Hassan Shah offered the committee assistance in preparing its report and answering any question on the evidence submitted. He said the fourth phase would commence when the ECP would review all the reports, including that of the petitioner’s financial analysts.
He is reported to have said that “we have concluded perusal of photocopies as not a single original document was shared during 55 hours of perusal”. Hassan Shah criticised the committee for practically doing nothing over the past three years.
The meeting was adjourned without fixing the date of next meeting which will be communicated later to the two parties.
Akbar S. Babar, a founding member of the Pakistan Tehreek-i-Insaf, claimed that not a single original document of PTI’s finances had been shared for perusal.

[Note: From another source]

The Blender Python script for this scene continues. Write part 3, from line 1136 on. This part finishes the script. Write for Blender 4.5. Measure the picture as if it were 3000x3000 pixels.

The scrutiny committee also failed to produce a single PTI bank statement out of its six admitted international bank accounts for perusal. Similarly, no details of funds received in the personal accounts of PTI employees, authorised by the party’s finance board in July 2011, was shared for perusal.
Mr Babar regretted the lack of cooperation by the committee and said the foreign funding case had now turned into a “foreign funding gate”. He said the issue of the committee’s efforts to cover facts instead of revealing them would be raised at all appropriate forums.